Don't like that drone overhead? Grab an anti-drone freeze ray

A group of companies in the U.K. have come up with something that sounds straight out of a cartoon: A device with an anti-drone freeze ray.

Anti-drone 'freeze ray' developed by group of U.K. companies

Jesse Hirsh on anti-drone 'freeze ray' technology

You're hiking along, maybe with your family on Thanksgiving weekend, and you hear an unmistakable buzzing sound — a drone overhead.

Ever wish your arms were long enough to knock it out of the sky? 

A group of companies in the U.K. have come up with something that sounds straight out of a cartoon: A device with an anti-drone freeze ray.

CBC Radio technology columnist Jesse Hirsh explains it all. Listen to his full interview with CBC Hamilton's Kelly Bennett by clicking the image above. You can read a summary of the interview below.

What's the intended market for an anti-drone freeze ray? 
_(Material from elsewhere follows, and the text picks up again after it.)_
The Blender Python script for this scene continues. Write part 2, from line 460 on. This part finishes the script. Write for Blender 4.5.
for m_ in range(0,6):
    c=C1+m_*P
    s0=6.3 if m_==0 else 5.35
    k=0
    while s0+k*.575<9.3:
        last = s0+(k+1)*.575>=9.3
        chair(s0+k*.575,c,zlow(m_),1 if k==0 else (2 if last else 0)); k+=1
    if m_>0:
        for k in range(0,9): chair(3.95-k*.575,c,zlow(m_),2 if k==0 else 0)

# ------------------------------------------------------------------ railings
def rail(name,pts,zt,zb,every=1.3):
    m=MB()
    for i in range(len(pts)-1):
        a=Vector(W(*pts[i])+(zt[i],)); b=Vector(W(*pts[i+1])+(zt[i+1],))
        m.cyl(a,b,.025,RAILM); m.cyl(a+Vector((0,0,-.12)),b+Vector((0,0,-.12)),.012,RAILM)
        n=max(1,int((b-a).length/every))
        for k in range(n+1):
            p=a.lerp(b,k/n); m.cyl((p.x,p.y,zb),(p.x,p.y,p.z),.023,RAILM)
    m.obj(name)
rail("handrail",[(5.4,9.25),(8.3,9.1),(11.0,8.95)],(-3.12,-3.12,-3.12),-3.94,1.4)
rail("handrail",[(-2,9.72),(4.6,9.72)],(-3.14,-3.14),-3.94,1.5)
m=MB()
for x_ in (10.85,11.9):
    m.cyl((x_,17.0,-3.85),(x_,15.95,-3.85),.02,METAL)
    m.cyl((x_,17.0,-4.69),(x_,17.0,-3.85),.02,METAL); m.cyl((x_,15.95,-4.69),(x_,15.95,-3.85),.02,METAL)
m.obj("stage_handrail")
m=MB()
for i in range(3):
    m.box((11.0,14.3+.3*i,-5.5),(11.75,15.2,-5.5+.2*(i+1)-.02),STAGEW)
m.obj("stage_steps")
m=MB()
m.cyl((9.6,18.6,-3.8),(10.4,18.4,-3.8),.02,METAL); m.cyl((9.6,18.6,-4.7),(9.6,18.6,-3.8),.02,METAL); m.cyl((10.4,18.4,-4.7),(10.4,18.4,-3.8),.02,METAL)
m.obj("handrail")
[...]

HIRSH: I think it's twofold. On the one hand, it [could be used by] the official people — think governments, think military, any industrial facility that doesn't want drones flying overhead, whether for safety or security reasons. But this is a civilian device. So it's not as if its use would be restricted. So in that sense, if a property owner so desired to have their land free of drones, they, too, could buy such a device. So if anything it's really marketed towards people who have a value toward privacy, have a need toward security or safety. 

But really it's a reflection of the proliferation of drones. And the extent to which that they've seemingly become so uncontrollable that we have to turn to technology to try to regulate technology. 

Who's behind this technology? 

It was developed by a consortium of three British defence contractors who each had different technology involved in creating this device. It's currently being distributed here in North America by a company called Liteye Systems, but it was developed in part in concert with the U.S., U.K. and French governments. This is really a solution to look at not just disabling drones, but keeping them out. So as a drone ray it also almost acts as a drone fence. Which, whether it's airports, whether it's military bases, whether it's sensitive industrial installations, I think that's the primary way it's been developed as a way to keep drones out in terms of acting as a kind of digital fence. 

How does it work? How does it actually intercept a drone? 

It involves radio waves. The device is outfitted with rather sophisticated cameras that can identify a drone or multiple drones approaching the area. And then it has a rather strong directional antenna, which can overwhelm the drone with radio waves. It's sort of the equivalent of a denial-of-service attack, which, on the web, is when you overwhelm a web server with requests so that it can no longer respond to any. It's a similar analogy, where you're overloading the drone with radio waves, severing the connection it has with its operator so that once disconnected with the pilot, the drone doesn't know what do, so it just hangs there, frozen, in mid-air, until it runs out of energy or batteries, at which point it floats to the ground. 

Floats? Or crashes? 

Well, most drones are designed to float. If they don't have that programming, yes, it will crash. But the [freeze ray] manufacturers actually tout this feature as being part of its covert capabilities. The idea being that a drone operator is flying their drone, out and about. All of a sudden it freezes in mid-air, it's no longer responsive and then it comes to the ground. So the hope is that that individual operator has no idea that they've been intercepted by this drone ray, thus protecting the privacy and security of whoever has that drone ray installed.

The people who are really into drones seem like a hardy bunch. Won't they just come up with a way to combat this technology?

Yep. Pretty much. And it speaks to the problem of fighting technology with technology. 'Cause you can always get more technology to get around it! In this case it would involve preprogramming the drone. So rather than having remote piloting, you would just already set its route ahead of time. Let's say you wanted to scout out a military base, you could say: "Here's the route I want you to take; go and fly back," kind of like a boomerang. And that's why I prefer to call drones "flying robots." Because like robots, they can be reprogrammed. They can be modified. They can be changed. And that's where this drone ray is really designed for basic consumer drones, but not the kind of custom jobs that the real enthusiasts or drone professionals are more capable of. 

Are we going to be looking up soon in the sky and seeing drones fighting drones overhead?

It certainly evokes that, the idea of drone wars, that you have different types of competing technology fighting each other. Interestingly enough, I found this project called SkyJack — a set of software that you can install on consumer-grade drones, and it can hack other drones in mid-flight. So we've been talking about a scenario in which, say, a property owner has a ray that freezes drones. Well, using SkyJack, you could have your own fleet of drones. They detect an incoming object, they fly up to intercept it, wirelessly hack it and then get it to join your swarm as if it's a group of pirates. And all of this exists currently, right now. It's more a question of — if these drones become more accessible and more affordable — we'll see them proliferating as more people find uses for this technology.